Von der Aschenbahn in den Marathon-Olymp: Kipchoge lief in neue Dimensionen
WIEN. Patrick Sang, Olympia-Zweiter 1992 über 3.000 Meter Hindernis, kennt Eliud Kipchoge seit 18 Jahren.
Dieser habe ihn als 16-Jähriger um einen Trainingsplan ersucht. "Ich kannte ihn nicht, aber nach mehrmaligem Bitten habe ich ihm einen Zwei-Wochen-Plan gegeben. So begann es", erinnerte sich der Coach, der den Marathon-Star auch auf dem Weg zur schnellsten Marathon-Zeit in Wien betreute.
"Ich frage mich, was passiert wäre, wenn ich damals auf der Aschenbahn Nein gesagt hätte", sagte Sang in einem Bericht auf der Website der Ineos 1:59 Challenge. Das millionenschwere Projekt, finanziert und perfekt vorbereitet vom britischen Chemie-Konzern Ineos und umgesetzt auch dank der Organisatoren des Vienna City Marathons, wurde am Samstag in Wien mit einer weiteren Sonderleistung von Olympiasieger und Weltrekordler Kipchoge zu einem vollen Erfolg. Der 34-jährige Kenianer blieb auf einem Rundkurs im Prater in 1:59:40,2 Stunden als Erster unter der Zwei-Stunden-Marke.
Wie erste Schritte auf dem Mond
Im Vorfeld hatte Kipchoge die Bedeutung eines möglichen Erfolges mit den ersten Schritten auf dem Mond verglichen. Nach seinem Lauf formulierte er es anders. "Heute sind wir zum Mond gegangen und kamen auf die Erde zurück", meinte der Langstrecken-Star und wollte sich nicht als größten Läufer aller Zeiten bezeichnen. Immer wieder betonte er jedoch sein Ziel, die Menschen mit seinen Leistungen inspirieren zu wollen und zu beweisen, dass alles möglich sei. "Grenzen sind nur im Kopf, das muss man wegklicken", meinte Kipchoge.

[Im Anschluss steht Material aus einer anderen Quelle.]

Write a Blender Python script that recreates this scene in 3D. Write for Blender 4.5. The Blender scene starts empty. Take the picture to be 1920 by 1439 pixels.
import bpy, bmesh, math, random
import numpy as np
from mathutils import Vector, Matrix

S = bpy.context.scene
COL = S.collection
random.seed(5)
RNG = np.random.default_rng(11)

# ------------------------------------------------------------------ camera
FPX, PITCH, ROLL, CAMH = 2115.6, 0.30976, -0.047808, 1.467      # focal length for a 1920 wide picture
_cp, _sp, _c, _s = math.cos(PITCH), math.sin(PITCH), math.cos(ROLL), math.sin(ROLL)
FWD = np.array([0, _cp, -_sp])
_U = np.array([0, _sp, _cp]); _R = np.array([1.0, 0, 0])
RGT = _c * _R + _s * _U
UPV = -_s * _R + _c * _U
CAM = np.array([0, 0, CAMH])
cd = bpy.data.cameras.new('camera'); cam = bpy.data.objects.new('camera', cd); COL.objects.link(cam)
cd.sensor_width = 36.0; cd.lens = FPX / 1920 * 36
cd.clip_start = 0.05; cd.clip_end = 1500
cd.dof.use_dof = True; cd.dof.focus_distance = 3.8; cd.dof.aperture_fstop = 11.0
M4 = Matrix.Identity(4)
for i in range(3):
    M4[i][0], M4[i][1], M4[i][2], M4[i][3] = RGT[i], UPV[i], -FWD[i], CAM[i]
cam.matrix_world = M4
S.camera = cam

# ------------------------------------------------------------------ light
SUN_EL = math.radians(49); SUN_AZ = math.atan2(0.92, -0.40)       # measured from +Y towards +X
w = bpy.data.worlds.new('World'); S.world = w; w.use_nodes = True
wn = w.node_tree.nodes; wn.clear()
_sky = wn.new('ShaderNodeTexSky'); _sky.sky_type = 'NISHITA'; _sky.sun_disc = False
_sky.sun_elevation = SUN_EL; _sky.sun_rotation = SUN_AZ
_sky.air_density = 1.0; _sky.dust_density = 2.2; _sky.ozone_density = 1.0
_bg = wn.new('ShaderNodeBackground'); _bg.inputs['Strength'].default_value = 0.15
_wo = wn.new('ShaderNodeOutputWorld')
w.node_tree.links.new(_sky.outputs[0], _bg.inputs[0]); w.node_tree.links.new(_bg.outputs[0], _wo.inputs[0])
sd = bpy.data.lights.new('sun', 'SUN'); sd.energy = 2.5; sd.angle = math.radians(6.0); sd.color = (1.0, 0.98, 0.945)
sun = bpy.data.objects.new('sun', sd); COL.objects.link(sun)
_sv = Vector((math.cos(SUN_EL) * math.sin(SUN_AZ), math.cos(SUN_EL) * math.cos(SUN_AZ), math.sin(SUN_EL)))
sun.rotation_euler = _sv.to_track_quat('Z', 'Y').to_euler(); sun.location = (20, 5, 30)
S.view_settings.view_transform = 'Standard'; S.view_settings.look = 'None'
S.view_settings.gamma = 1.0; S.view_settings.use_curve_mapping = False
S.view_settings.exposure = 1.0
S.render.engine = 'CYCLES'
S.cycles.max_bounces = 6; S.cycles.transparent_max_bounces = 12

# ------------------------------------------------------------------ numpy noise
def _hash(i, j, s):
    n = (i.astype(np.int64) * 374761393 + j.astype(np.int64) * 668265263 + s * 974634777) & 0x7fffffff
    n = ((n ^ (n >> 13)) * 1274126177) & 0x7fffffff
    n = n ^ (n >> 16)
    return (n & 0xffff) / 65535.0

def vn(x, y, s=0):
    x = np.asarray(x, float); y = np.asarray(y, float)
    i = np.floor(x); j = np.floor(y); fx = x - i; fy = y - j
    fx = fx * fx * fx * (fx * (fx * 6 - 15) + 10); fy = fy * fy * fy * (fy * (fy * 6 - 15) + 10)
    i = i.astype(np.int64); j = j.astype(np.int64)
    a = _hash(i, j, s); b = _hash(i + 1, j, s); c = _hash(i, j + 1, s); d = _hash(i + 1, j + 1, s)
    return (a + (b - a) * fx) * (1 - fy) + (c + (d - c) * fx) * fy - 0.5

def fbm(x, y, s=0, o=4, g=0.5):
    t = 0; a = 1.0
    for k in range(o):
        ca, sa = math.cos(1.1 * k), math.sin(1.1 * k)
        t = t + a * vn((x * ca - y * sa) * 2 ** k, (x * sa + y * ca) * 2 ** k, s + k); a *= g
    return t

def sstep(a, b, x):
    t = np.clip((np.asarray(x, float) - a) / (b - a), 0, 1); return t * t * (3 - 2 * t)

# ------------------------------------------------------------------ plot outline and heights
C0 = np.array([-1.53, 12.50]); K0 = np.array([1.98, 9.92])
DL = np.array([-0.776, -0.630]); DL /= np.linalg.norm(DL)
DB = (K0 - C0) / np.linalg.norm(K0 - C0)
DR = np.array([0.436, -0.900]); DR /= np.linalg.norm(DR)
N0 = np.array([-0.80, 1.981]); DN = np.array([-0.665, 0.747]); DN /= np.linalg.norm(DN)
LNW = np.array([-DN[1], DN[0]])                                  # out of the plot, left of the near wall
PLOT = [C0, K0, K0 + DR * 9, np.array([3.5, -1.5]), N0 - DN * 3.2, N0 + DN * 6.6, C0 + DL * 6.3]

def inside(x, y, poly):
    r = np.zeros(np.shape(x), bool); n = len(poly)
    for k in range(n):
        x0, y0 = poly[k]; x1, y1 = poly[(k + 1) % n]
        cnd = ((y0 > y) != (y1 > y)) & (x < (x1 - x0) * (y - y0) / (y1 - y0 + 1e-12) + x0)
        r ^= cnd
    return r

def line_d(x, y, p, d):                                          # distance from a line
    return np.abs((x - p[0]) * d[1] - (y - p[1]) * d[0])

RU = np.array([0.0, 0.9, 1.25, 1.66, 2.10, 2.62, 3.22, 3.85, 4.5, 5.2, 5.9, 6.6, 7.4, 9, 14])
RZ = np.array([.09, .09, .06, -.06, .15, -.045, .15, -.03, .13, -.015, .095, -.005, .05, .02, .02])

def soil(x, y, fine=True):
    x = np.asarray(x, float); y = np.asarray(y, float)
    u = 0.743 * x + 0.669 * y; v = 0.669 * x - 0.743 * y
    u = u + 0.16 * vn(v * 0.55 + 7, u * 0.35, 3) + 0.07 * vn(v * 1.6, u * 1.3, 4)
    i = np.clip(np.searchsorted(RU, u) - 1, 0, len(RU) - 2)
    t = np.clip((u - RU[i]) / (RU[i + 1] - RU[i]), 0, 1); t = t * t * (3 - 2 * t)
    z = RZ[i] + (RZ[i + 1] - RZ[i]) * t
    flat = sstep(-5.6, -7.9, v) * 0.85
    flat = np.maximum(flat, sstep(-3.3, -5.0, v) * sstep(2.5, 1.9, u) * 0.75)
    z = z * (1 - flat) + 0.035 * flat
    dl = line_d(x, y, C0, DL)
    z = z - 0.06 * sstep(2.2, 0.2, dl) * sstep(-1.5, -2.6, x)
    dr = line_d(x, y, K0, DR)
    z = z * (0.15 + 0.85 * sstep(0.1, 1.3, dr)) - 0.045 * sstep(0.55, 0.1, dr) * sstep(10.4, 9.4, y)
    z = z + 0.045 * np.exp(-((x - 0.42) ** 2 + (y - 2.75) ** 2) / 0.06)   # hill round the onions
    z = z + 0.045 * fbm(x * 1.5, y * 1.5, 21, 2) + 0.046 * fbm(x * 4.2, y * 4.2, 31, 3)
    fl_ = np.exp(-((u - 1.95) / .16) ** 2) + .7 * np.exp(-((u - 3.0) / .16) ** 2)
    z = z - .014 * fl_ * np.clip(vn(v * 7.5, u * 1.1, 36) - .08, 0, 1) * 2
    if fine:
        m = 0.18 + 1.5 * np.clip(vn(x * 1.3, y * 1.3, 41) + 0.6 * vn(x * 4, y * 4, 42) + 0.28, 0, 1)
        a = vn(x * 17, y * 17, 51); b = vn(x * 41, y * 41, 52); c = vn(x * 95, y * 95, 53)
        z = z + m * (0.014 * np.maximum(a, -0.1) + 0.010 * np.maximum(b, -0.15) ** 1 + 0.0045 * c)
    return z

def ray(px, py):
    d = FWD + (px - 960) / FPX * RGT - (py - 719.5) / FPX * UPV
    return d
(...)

Der Gewinner von zehn Stadt-Marathons in Europa - in seinem zweiten Rennen 2013 war er Zweiter, seither folgten neun Siege in Serie - lebt mit Gattin Grace und drei Kindern in Eldoret und trainiert im rund 40 km entfernten Camp in Kaptagat. Dort ist Kipchoge der "Boss". Die gemeinsame Vorbereitung im NN Running Team ist ihm enorm wichtig. "Alleine könnte man nicht solche Leistungen bringen", bekräftigte der Ex-Bahn-Weltmeister im 5.000-m-Lauf.

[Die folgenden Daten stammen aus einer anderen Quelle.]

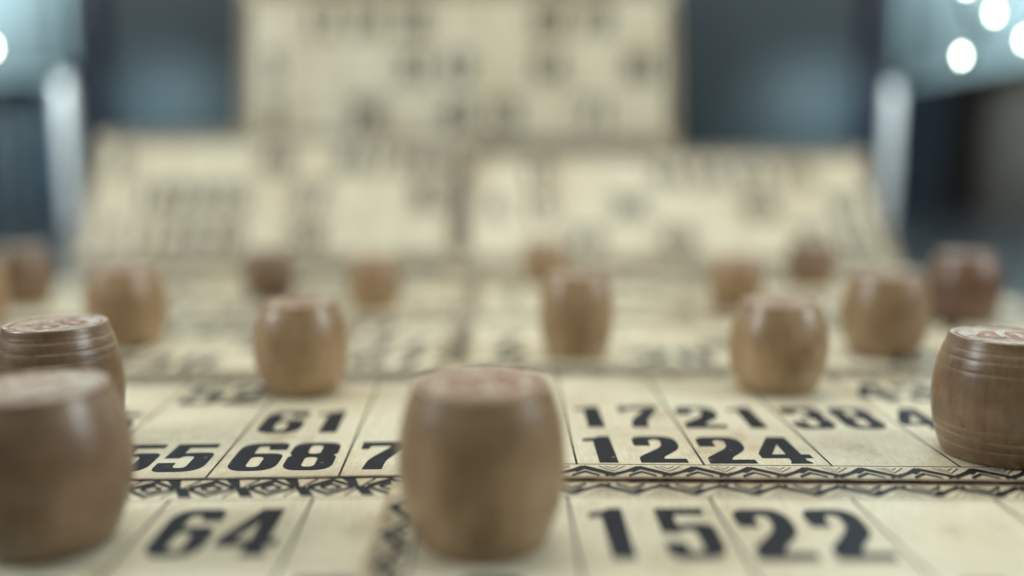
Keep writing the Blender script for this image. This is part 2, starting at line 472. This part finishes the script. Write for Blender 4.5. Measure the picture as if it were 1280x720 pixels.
# ----- left-hand column of flat cards
l1 = G(257, 597.5, .0009)             # lower left corner of the "68" cell
rzL = R(2.3)
uxl = Vector((math.cos(rzL), math.sin(rzL))); uyl = Vector((-math.sin(rzL), math.cos(rzL)))
def offl(o, dx, dy): q = Vector((o.x, o.y)) + uxl * dx + uyl * dy; return Vector((q.x, q.y, 0))
def leftcard(label, rows, org, **kw):
    return make_card(label, card_mtx(Vector((org.x, org.y, .0009)), rzL), rows, **kw)
ch1 = .0228
o1l = offl(l1, -(6 * CW + .0070), -.0014)
leftcard('worn cream lotto card with 55 and 68 side by side in its nearest row', {(5, 0): '55', (6, 0): '68', (7, 0): '76', (6, 1): '61', (5, 2): '52', (3, 0): '39', (1, 1): '14', (2, 0): '20', (3, 1): '34', (2, 2): '27', (4, 1): '45', (8, 2): '86', (0, 2): '8'},
         o1l, cell=(CW, ch1), bord=(.007, .0072), base_bord=.0014, kind='diamond', gap=.07, aspect=.96, numh=.0162, seed=7, baseline=.20)
l0 = G(212.5, 625.5, .0009)
o0l = offl(l0, -(6 * .0241 + .007), -(3 * .0249 + .0072))
leftcard('worn cream lotto card with 64 in its farthest row at the front left', {(6, 2): '64', (2, 2): '21', (4, 2): '49', (3, 2): '37', (7, 1): '79', (5, 1): '58', (6, 0): '60', (1, 1): '16', (2, 1): '25', (4, 1): '41', (0, 0): '6', (3, 0): '32', (5, 0): '53', (8, 0): '84', (0, 2): '1'},
         o0l, cell=(.0241, .0249), bord=(.007, .0102), base_bord=.0072, kind='diamond', gap=.12, aspect=.80, numh=.0176, seed=8, baseline=.16)
D1l = ch1 * 3 + .0072 + .0014
o2l = offl(o1l, 0, D1l + .0004)
leftcard('blurred cream lotto card behind the one with 55 and 68', rnd_rows({(6, 0): '66', (5, 1): '50', (4, 0): '46'}, seed=21), o2l, cell=(CW, .0222), base_bord=.007, kind='diamond', seed=9, weight=.62)
D2 = .0222 * 3 + .0142
o3l = offl(o2l, -.002, D2 + .0006)
leftcard('blurred cream lotto card second from the leaning cards on the left', rnd_rows(seed=22), o3l, base_bord=.007, kind='diamond', seed=10, weight=.62)
o4l = offl(o3l, .001, D2 + .0004)
leftcard('blurred cream lotto card lying under the foot of the left leaning card', rnd_rows(seed=23), o4l, base_bord=.007, kind='diamond', seed=11, weight=.62)

# ----- leaning cards
zt = .0030
bl = G(84, 333, zt); br = G(590, 336, zt)
def lean_mtx(a, b, ang, roll=0):
    d = b - a; rz = math.atan2(d.y, d.x)
    return Matrix.Translation(a) @ Matrix.Rotation(rz, 4, 'Z') @ Matrix.Rotation(ang, 4, 'X') @ Matrix.Rotation(roll, 4, 'Z')
n_left = {(0, 0): '7', (1, 0): '11', (2, 0): '26', (3, 0): '30', (5, 0): '58',
          (1, 1): '18', (2, 1): '20', (3, 1): '35', (5, 1): '57', (8, 1): '83',
          (0, 2): '9', (4, 2): '48', (6, 2): '60', (7, 2): '72', (8, 2): '89'}
make_card('blurred lotto card leaning back on the left, wider than it is tall', lean_mtx(bl, br, R(59), R(.5)), n_left, cell=(.0213, .0222), kind='diamond', base_bord=.007, aspect=.88, seed=12)
bl2 = G(572, 336, zt); br2 = G(1140, 334, zt)
n_right = {(1, 2): '10', (4, 2): '44', (5, 2): '56', (6, 2): '63', (7, 2): '75',
           (0, 1): '4', (1, 1): '15', (3, 1): '38', (6, 1): '69', (8, 1): '87',
           (2, 0): '23', (4, 0): '49', (8, 0): '80', (7, 0): '77'}
make_card('blurred lotto card leaning back on the right beside the metal post', lean_mtx(bl2, br2, R(48)), n_right, kind='diamond', base_bord=.007, aspect=.88, seed=13)

s = 1.14
ua = P(296, 189, .522); ub = P(853, 189, .522)
n_up = {(0, 0): '3', (2, 0): '28', (4, 0): '46', (5, 0): '53', (7, 0): '71',
        (0, 1): '5', (3, 1): '33', (4, 1): '42', (6, 1): '64', (8, 1): '86',
        (1, 2): '12', (2, 2): '24', (3, 2): '36', (6, 2): '68', (7, 2): '79'}
make_card('blurred lotto card standing upright above the two leaning cards', lean_mtx(ua, ub, R(78)), n_up, cell=(.024 * s, .0250 * s), bord=(.007 * s, .0075 * s), numh=.0165 * s, aspect=.80, kind='diamond', seed=14)

# ---------------------------------------------------------------- barrels
def barrel_body_mesh(rad, H, seed, wob):
    rr = random.Random(seed)
    NS = 96
    # profile
    tp = .225 * rr.uniform(.92, 1.15); bt = .245 * rr.uniform(.85, 1.15); ex = rr.uniform(1.9, 2.4)
    b0 = 1 - bt * .92 ** ex; prof = [(0, 0), (b0 - .14, 0.0), (b0 - .05, .004), (b0 - .012, .03)]
    M = 60
    scr = [(.145, 1), (.225, 1), (.30, .55), (.74, .6), (.835, 1), (.915, .8)]
    for i in range(1, M):
        t = .03 + (.965 - .03) * i / M
        k = (t - .5) / .5
        r_ = 1 - (tp if k > 0 else bt) * abs(k) ** ex
        prof.append((r_, t))
    re = prof[-1][0]; prof += [(re - .010, .974), (re - .020, .990), (re - .035, .998), (re - .065, .998), (re - .085, .991), (0, .991)]
    vs, fs, att, mi = [], [], [], []
    amp = rr.uniform(.010, .020) * wob
    ph = [rr.uniform(0, 6.28) for _ in scr]
    for (r_, t) in prof:
        for j in range(NS):
            a = 2 * math.pi * j / NS
            g = 0
            if .03 < t < .965:
                for (s_, w_), p_ in zip(scr, ph):
                    dd = abs(t - (s_ + amp * math.cos(a - p_)))
                    g = max(g, w_ * max(0, 1 - dd / .011))
            rr_ = r_ * rad * (1 - .012 * g)
            vs.append((rr_ * math.cos(a), rr_ * math.sin(a), t * H)); att.append(g)
    n = len(prof)
    for i in range(n - 1):
        for j in range(NS):
            a = i * NS + j; b = i * NS + (j + 1) % NS
            if i == n - 2:
                continue
            if i == 0: continue
            fs.append((a, b, b + NS, a + NS)); mi.append(1 if i >= n - 4 else 0)
    fs.append(tuple((1) * NS + j for j in range(NS))[::-1]); mi.append(0)
    fs.append(tuple((n - 2) * NS + j for j in range(NS))); mi.append(1)
    return vs, fs, att, mi

BAR = []
def make_barrel(label, px, py, wood, num, d=.024, h=.0240, rz=0, seed=0, z=.0013, tilt=0):
    p = G(px, py, z)
    m = Matrix.Translation(Vector((p.x, p.y, z))) @ Matrix.Rotation(rz, 4, 'Z') @ Matrix.Rotation(tilt, 4, 'X')
    root = empty('lotto_barrel', label, 'lotto barrel', 'small wooden lotto barrels standing on the cards', m)
    vs, fs, att, mi = barrel_body_mesh(d / 2, h, seed, 1.0)
    o = mobj('body', vs, fs, [WOODS[wood], TOP], root, mi, smooth=True)
    # drop unused first/last rings
    a = o.data.attributes.new('scribe', 'FLOAT', 'POINT')
    for i, g in enumerate(att): a.data[i].value = g
    bm = bmesh.new(); bm.from_mesh(o.data)
    bmesh.ops.delete(bm, geom=[v for v in bm.verts if not v.link_faces], context='VERTS')
    bm.to_mesh(o.data); bm.free()
    # red ring and number stamped on the top
    zt_ = h * .991 + .00006
    ro, ri = d / 2 * .715, d / 2 * .665
    vv, ff = [], []
    K = 64
    for k in range(K):
        t = 2 * math.pi * k / K
        vv += [(ro * math.cos(t), ro * math.sin(t), 0), (ri * math.cos(t), ri * math.sin(t), 0)]
    for k in range(K):
        a0, b0 = 2 * k, 2 * ((k + 1) % K); ff.append((a0, b0, b0 + 1, a0 + 1))
    ring = mobj('stamped_ring', vv, ff, RED, root); ring.location.z = zt_
    nh = d * .34
    number_obj(num, nh, .95, .12, root, (0, -nh / 2, zt_), RED, 'stamped_number')
    return root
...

Gemanagt wird die Gruppe um den Star Kipchoge vom Niederländer Jos Hermens. Dessen Firma Global Sports Communication vertrauen u.a. auch Kenenisa Bekele und Haile Gebrselassie. Das Trainingslager in Kaptagat wird vom Ausrüster Nike und von Ineos finanziert. Der britische Chemie-Konzern engagiert sich dank Firmenchef Jim Ratcliffe seit einiger Zeit verstärkt im Sport (Rad-Team Ineos/früher Sky, Fußball-Clubs OGC Nizza und Lausanne, Segel-America's-Cup).
Der ansonsten eher medienscheue Milliardär Ratcliffe war in Wien selbst dabei. "Ich habe vorher gespürt, dass Eliud fest daran glaubt. Es gibt keine Garantien, aber er hat einen außerordentlichen Tag gehabt. Die letzten 30 Sekunden und die letzten 400 Meter werde ich nie vergessen", erklärte Ratcliffe.
Der vierfache Tour-de-France-Sieger Christopher Froome wurde wie sein Teamchef David Brailsford Augenzeuge des bisher schnellsten Laufs über die 42,195 km. "Eliud hat bewiesen, dass man auch große Hindernisse überwinden kann. Er ist eine Inspiration für viele Menschen", sagte der in Kenia geborene Froome.